## GIVEN INFORMATION
━━━━━━━━

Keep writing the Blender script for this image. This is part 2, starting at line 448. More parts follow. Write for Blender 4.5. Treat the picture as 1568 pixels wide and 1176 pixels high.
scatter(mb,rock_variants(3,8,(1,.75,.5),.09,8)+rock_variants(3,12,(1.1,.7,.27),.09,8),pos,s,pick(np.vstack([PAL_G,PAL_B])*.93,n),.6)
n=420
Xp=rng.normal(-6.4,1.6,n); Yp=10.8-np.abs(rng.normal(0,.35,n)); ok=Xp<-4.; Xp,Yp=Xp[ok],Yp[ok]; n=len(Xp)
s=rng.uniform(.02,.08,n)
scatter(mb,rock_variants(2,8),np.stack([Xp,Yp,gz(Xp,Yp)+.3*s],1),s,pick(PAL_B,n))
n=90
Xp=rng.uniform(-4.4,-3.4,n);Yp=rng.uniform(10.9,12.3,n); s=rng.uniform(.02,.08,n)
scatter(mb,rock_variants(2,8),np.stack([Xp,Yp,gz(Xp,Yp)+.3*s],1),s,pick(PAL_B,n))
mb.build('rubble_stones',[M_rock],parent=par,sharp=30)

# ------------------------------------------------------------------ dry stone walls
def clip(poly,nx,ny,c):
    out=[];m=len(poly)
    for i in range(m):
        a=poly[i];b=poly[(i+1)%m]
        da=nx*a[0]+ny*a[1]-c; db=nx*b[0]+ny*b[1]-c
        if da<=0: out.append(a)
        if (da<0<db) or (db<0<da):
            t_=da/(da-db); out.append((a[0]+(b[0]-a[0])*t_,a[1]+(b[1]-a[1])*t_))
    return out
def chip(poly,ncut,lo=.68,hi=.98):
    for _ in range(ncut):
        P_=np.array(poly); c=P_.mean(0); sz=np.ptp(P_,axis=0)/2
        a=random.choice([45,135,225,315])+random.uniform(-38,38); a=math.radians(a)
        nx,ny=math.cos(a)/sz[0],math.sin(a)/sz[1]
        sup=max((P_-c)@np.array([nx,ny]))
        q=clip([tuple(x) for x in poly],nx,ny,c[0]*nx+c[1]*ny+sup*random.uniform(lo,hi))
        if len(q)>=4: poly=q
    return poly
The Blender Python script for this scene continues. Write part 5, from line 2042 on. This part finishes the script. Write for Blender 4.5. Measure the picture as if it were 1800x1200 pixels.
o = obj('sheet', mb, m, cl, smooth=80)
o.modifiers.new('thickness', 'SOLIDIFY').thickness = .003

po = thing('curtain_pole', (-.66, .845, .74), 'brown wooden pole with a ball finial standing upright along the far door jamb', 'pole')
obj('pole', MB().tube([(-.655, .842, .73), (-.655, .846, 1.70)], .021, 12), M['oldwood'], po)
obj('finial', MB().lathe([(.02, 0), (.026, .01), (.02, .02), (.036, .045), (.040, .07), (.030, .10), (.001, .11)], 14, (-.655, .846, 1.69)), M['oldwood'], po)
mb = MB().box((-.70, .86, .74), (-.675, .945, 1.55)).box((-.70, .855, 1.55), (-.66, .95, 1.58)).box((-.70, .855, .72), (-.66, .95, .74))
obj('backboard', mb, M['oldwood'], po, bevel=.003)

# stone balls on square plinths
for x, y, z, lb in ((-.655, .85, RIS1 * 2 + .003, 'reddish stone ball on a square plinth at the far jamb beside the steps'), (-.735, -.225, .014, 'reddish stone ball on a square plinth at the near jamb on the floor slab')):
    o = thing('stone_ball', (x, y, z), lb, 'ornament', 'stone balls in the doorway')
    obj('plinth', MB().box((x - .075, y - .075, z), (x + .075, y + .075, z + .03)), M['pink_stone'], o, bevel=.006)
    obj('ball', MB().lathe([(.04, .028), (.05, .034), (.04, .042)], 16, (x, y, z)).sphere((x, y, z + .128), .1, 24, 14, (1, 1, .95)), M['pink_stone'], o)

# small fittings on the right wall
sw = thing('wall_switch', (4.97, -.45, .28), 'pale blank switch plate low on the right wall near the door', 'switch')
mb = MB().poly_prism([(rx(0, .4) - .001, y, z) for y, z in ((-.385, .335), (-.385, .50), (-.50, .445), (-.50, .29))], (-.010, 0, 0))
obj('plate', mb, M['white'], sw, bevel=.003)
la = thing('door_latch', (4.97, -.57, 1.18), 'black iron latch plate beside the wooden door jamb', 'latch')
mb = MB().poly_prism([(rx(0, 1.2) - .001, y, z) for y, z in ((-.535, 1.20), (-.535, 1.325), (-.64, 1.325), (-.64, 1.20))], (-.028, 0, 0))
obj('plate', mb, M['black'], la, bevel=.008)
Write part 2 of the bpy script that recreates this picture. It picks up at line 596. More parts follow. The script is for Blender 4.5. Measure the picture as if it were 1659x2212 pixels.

━━━━━━━━

## TO DO
Write down all the entries again without a single difference.

## RESPONSE
Keep writing the Blender script for this image. This is part 2, starting at line 448. More parts follow. Write for Blender 4.5. Treat the picture as 1568 pixels wide and 1176 pixels high.
scatter(mb,rock_variants(3,8,(1,.75,.5),.09,8)+rock_variants(3,12,(1.1,.7,.27),.09,8),pos,s,pick(np.vstack([PAL_G,PAL_B])*.93,n),.6)
n=420
Xp=rng.normal(-6.4,1.6,n); Yp=10.8-np.abs(rng.normal(0,.35,n)); ok=Xp<-4.; Xp,Yp=Xp[ok],Yp[ok]; n=len(Xp)
s=rng.uniform(.02,.08,n)
scatter(mb,rock_variants(2,8),np.stack([Xp,Yp,gz(Xp,Yp)+.3*s],1),s,pick(PAL_B,n))
n=90
Xp=rng.uniform(-4.4,-3.4,n);Yp=rng.uniform(10.9,12.3,n); s=rng.uniform(.02,.08,n)
scatter(mb,rock_variants(2,8),np.stack([Xp,Yp,gz(Xp,Yp)+.3*s],1),s,pick(PAL_B,n))
mb.build('rubble_stones',[M_rock],parent=par,sharp=30)

# ------------------------------------------------------------------ dry stone walls
def clip(poly,nx,ny,c):
    out=[];m=len(poly)
    for i in range(m):
        a=poly[i];b=poly[(i+1)%m]
        da=nx*a[0]+ny*a[1]-c; db=nx*b[0]+ny*b[1]-c
        if da<=0: out.append(a)
        if (da<0<db) or (db<0<da):
            t_=da/(da-db); out.append((a[0]+(b[0]-a[0])*t_,a[1]+(b[1]-a[1])*t_))
    return out
def chip(poly,ncut,lo=.68,hi=.98):
    for _ in range(ncut):
        P_=np.array(poly); c=P_.mean(0); sz=np.ptp(P_,axis=0)/2
        a=random.choice([45,135,225,315])+random.uniform(-38,38); a=math.radians(a)
        nx,ny=math.cos(a)/sz[0],math.sin(a)/sz[1]
        sup=max((P_-c)@np.array([nx,ny]))
        q=clip([tuple(x) for x in poly],nx,ny,c[0]*nx+c[1]*ny+sup*random.uniform(lo,hi))
        if len(q)>=4: poly=q
    return poly
The Blender Python script for this scene continues. Write part 5, from line 2042 on. This part finishes the script. Write for Blender 4.5. Measure the picture as if it were 1800x1200 pixels.
o = obj('sheet', mb, m, cl, smooth=80)
o.modifiers.new('thickness', 'SOLIDIFY').thickness = .003

po = thing('curtain_pole', (-.66, .845, .74), 'brown wooden pole with a ball finial standing upright along the far door jamb', 'pole')
obj('pole', MB().tube([(-.655, .842, .73), (-.655, .846, 1.70)], .021, 12), M['oldwood'], po)
obj('finial', MB().lathe([(.02, 0), (.026, .01), (.02, .02), (.036, .045), (.040, .07), (.030, .10), (.001, .11)], 14, (-.655, .846, 1.69)), M['oldwood'], po)
mb = MB().box((-.70, .86, .74), (-.675, .945, 1.55)).box((-.70, .855, 1.55), (-.66, .95, 1.58)).box((-.70, .855, .72), (-.66, .95, .74))
obj('backboard', mb, M['oldwood'], po, bevel=.003)

# stone balls on square plinths
for x, y, z, lb in ((-.655, .85, RIS1 * 2 + .003, 'reddish stone ball on a square plinth at the far jamb beside the steps'), (-.735, -.225, .014, 'reddish stone ball on a square plinth at the near jamb on the floor slab')):
    o = thing('stone_ball', (x, y, z), lb, 'ornament', 'stone balls in the doorway')
    obj('plinth', MB().box((x - .075, y - .075, z), (x + .075, y + .075, z + .03)), M['pink_stone'], o, bevel=.006)
    obj('ball', MB().lathe([(.04, .028), (.05, .034), (.04, .042)], 16, (x, y, z)).sphere((x, y, z + .128), .1, 24, 14, (1, 1, .95)), M['pink_stone'], o)

# small fittings on the right wall
sw = thing('wall_switch', (4.97, -.45, .28), 'pale blank switch plate low on the right wall near the door', 'switch')
mb = MB().poly_prism([(rx(0, .4) - .001, y, z) for y, z in ((-.385, .335), (-.385, .50), (-.50, .445), (-.50, .29))], (-.010, 0, 0))
obj('plate', mb, M['white'], sw, bevel=.003)
la = thing('door_latch', (4.97, -.57, 1.18), 'black iron latch plate beside the wooden door jamb', 'latch')
mb = MB().poly_prism([(rx(0, 1.2) - .001, y, z) for y, z in ((-.535, 1.20), (-.535, 1.325), (-.64, 1.325), (-.64, 1.20))], (-.028, 0, 0))
obj('plate', mb, M['black'], la, bevel=.008)
Write part 2 of the bpy script that recreates this picture. It picks up at line 596. More parts follow. The script is for Blender 4.5. Measure the picture as if it were 1659x2212 pixels.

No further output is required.